▶ _Dataset entries_:
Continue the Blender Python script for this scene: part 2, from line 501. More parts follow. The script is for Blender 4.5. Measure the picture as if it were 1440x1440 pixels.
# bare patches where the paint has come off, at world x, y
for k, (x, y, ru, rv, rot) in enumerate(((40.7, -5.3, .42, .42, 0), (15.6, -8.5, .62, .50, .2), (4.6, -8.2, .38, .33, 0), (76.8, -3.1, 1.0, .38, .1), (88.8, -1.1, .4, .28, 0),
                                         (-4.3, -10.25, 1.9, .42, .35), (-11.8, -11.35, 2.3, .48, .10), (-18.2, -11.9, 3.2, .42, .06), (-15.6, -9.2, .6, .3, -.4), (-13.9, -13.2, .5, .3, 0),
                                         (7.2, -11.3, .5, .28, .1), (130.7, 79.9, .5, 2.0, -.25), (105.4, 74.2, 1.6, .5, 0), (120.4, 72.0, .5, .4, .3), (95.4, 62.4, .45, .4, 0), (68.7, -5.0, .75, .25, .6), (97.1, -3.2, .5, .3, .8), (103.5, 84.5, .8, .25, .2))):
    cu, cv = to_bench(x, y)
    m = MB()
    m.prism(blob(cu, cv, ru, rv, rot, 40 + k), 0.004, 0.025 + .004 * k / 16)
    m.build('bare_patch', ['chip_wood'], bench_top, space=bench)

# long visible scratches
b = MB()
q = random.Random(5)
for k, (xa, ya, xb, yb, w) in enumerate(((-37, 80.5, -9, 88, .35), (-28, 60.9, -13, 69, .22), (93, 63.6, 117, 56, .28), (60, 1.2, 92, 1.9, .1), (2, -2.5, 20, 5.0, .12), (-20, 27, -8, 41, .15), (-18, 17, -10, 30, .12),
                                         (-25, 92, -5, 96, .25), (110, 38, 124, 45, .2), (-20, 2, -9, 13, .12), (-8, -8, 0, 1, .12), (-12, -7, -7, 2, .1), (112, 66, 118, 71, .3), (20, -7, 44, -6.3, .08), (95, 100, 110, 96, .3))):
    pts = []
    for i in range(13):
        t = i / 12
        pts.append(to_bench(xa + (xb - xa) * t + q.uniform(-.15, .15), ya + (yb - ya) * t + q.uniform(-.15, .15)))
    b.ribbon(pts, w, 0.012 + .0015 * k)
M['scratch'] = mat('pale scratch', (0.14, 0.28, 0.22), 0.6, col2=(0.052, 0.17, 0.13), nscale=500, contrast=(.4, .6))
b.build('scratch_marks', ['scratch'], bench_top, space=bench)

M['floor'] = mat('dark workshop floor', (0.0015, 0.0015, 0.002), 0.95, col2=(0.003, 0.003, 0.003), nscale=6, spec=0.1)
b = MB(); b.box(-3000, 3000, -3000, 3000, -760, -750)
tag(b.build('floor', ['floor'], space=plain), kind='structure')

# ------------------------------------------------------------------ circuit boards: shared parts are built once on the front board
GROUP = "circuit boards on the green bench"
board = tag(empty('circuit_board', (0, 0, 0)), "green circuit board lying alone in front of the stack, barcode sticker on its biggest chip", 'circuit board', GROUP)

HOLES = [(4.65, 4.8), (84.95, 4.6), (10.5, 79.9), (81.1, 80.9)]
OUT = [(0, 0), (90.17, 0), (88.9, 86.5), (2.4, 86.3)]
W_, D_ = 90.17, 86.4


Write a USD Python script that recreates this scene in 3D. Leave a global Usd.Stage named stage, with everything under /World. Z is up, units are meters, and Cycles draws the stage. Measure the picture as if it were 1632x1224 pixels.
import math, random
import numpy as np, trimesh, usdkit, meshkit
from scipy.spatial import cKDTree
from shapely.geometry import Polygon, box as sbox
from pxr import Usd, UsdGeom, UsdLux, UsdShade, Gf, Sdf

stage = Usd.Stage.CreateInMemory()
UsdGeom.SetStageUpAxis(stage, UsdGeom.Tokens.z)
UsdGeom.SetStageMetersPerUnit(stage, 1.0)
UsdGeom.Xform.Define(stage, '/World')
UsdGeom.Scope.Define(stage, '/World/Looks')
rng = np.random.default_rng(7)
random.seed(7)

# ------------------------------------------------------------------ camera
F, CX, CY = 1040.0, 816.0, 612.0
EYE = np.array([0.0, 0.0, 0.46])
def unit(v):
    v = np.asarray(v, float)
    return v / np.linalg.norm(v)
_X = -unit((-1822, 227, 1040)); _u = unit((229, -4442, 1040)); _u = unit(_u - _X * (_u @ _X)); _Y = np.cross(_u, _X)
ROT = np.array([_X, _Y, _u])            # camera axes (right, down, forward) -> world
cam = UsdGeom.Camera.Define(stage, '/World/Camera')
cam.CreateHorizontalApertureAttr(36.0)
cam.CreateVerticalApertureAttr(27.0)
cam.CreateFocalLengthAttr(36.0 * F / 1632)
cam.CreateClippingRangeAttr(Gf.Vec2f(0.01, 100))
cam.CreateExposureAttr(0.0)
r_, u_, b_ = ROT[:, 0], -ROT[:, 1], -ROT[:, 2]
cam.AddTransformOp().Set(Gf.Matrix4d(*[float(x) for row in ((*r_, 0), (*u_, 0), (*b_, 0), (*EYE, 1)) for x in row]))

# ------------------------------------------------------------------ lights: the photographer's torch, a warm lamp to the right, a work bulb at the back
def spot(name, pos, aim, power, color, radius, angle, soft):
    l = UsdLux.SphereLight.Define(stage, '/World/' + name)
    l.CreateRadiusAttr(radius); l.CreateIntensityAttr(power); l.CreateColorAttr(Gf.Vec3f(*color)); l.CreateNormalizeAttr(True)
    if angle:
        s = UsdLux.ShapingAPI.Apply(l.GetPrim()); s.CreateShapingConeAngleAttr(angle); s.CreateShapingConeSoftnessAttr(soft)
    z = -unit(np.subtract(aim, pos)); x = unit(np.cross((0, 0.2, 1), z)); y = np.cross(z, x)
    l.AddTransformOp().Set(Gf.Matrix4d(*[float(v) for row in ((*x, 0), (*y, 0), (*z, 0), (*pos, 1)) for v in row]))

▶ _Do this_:
Exact duplication is required for the lines above, from the line that contains "b = MB(); b.box(-3000, 3000, -3000, 3000, -760, -750)" to the line that contains "from pxr import", inclusive; omit all others.

▶ _Response to the task_:
b = MB(); b.box(-3000, 3000, -3000, 3000, -760, -750)
tag(b.build('floor', ['floor'], space=plain), kind='structure')

# ------------------------------------------------------------------ circuit boards: shared parts are built once on the front board
GROUP = "circuit boards on the green bench"
board = tag(empty('circuit_board', (0, 0, 0)), "green circuit board lying alone in front of the stack, barcode sticker on its biggest chip", 'circuit board', GROUP)

HOLES = [(4.65, 4.8), (84.95, 4.6), (10.5, 79.9), (81.1, 80.9)]
OUT = [(0, 0), (90.17, 0), (88.9, 86.5), (2.4, 86.3)]
W_, D_ = 90.17, 86.4


Write a USD Python script that recreates this scene in 3D. Leave a global Usd.Stage named stage, with everything under /World. Z is up, units are meters, and Cycles draws the stage. Measure the picture as if it were 1632x1224 pixels.
import math, random
import numpy as np, trimesh, usdkit, meshkit
from scipy.spatial import cKDTree
from shapely.geometry import Polygon, box as sbox
from pxr import Usd, UsdGeom, UsdLux, UsdShade, Gf, Sdf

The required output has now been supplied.